Some of the biggest Russian banks are working on plans to help each other in the event that they are hit by fresh U.S. sanctions, sources familiar with the matter told Reuters.
According to the report, the new scheme, which banks started to draft with Russia’s finance ministry and the Central Bank last year, would be unlikely to work indefinitely but could help avoid a panic if one or several big banks are cut off from dollar transactions.
But Russian banks still fear they could come under sanctions and so have begun to draft a contingency plan.
“Each important bank has a step-by-step plan on what should be done in a given situation. The first month is set out day by day, if not hour by hour,” a senior financial official said.

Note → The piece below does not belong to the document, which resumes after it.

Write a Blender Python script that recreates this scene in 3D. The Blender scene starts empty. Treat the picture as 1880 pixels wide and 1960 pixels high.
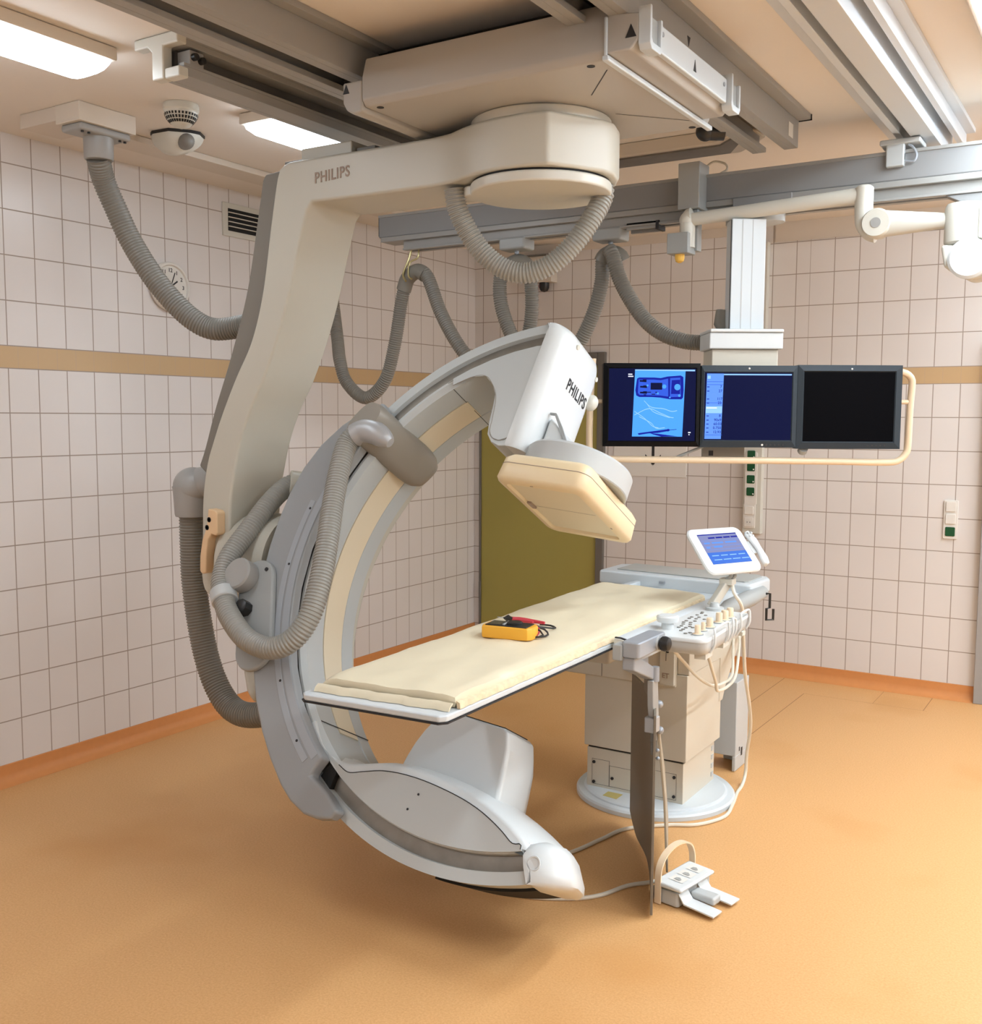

The news agency’s sources said Sberbank, VTB, Gazprombank, and others are examining how they can provide each other with access to U.S. dollars or other major foreign currencies by using so-called correspondent accounts, the sources said.
Banks access financial services in different jurisdictions and provide cross-border payment services to customers in various currencies through correspondent banking relationships.
U.S. lawmakers last year drafted a sanctions bill which proposed cutting off some of Russia’s top banks from the U.S. dollar system, mentioning Sberbank, VTB, Gazprombank, Russian Agriculture Bank, Promsvyazbank, VEB and Bank of Moscow.
On Thursday, Gazprombank, Russia’s third-biggest lender by assets, sold its indirect stake in the Petrozamora joint venture in Venezuela, according to a source at the bank. The move is also directly connected to efforts to distance the bank from business operations in Venezuela amid crippling U.S. sanctions on Caracas.